Dan sesungguhnya ide relokasi pusat pemerintahan sudah ada di era Orde Baru. Kala itu Presiden Soeharto telah merencanakan untuk merelokasi pusat pemerintahan ke wilayah Jonggol di Kabupaten.Bogor, Jawa Barat. Bahkan waktu itu telah disiapkan lahan seluas 30.000 hektare.

Konsep inilah yang juga dijalankan oleh Malaysia dengan terintegrasinya pemerintahan di Putera Jaya, yang berjarak hanya 25 km dari ibukota Kuala Lumpur, kurang lebih sama dengan jarak dari Monas ke Cibubur, di Bogor, Jawa Barat. Perbedaannya, rezim Soeharto tumbang pada Mei 1998 sebelum sempat merealisasikan Jonggol, sebagai pusat pemerintahan baru.

Sebaliknya PM Malaysia Mahatir Muhammad waktu itu mampu melewati krisis moneter 1997-1998 dan meneruskan pembangunan Putera Jaya.

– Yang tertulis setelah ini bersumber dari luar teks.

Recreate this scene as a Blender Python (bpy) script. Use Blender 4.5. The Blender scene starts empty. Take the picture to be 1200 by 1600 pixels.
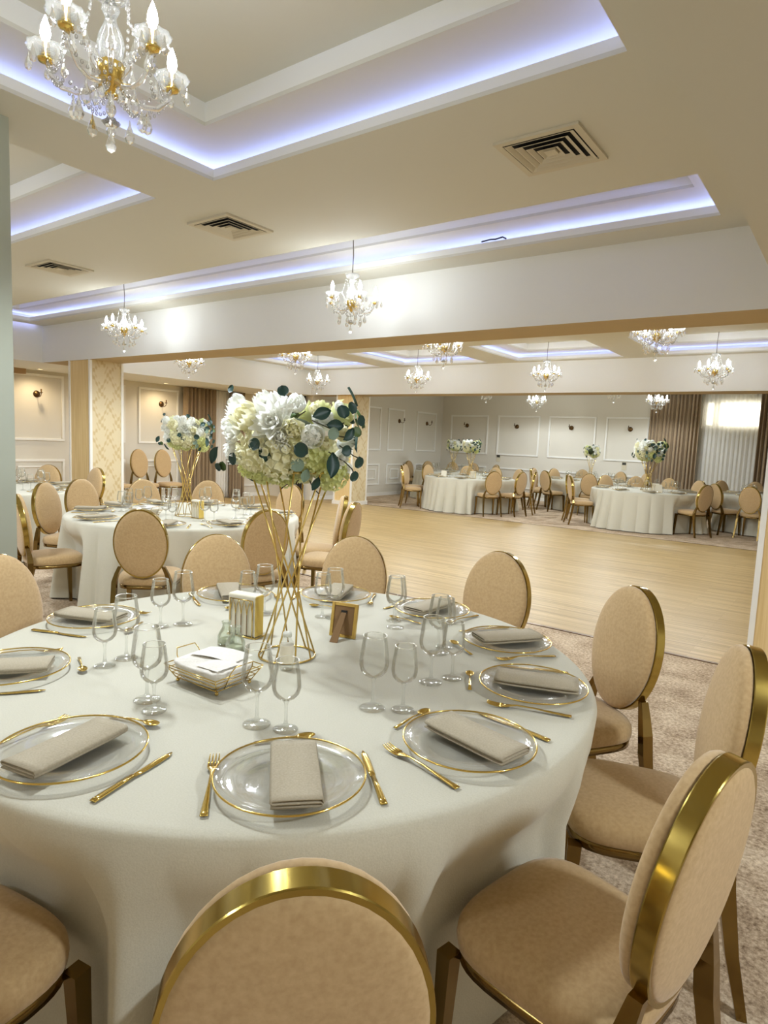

Jika solusi tersebut adalah pindah ibukota atau hanya relokasi pusat pemerintahan, di mana lokasinya yang dikehendaki rakyat? Pertanyaan berikutnya, apa nama ibukota baru atau pusat pemerintahan baru tersebut? Ini tidak dapat diputuskan oleh presiden dan elite-elite parpol saja tanpa didahului oleh proses yang terbuka dan partisipatif.

Dan untuk mendapatkan legitimasi rakyat untuk memindahkan ibukota, sangat mungkin diperlukan proses panjang bertahun-tahun.

Juga harus diselesaikan dulu persoalan sosial-politik dalam hal pembelahan yang terjadi di masyarakat hari ini jika bangsa ini ingin mengambil keputusan besar. Jika hanya merupakan keinginan presiden dan elite parpol, nasib ibukota baru akan seperti ibukota baru Myanmar karena tidak didukung rakyat.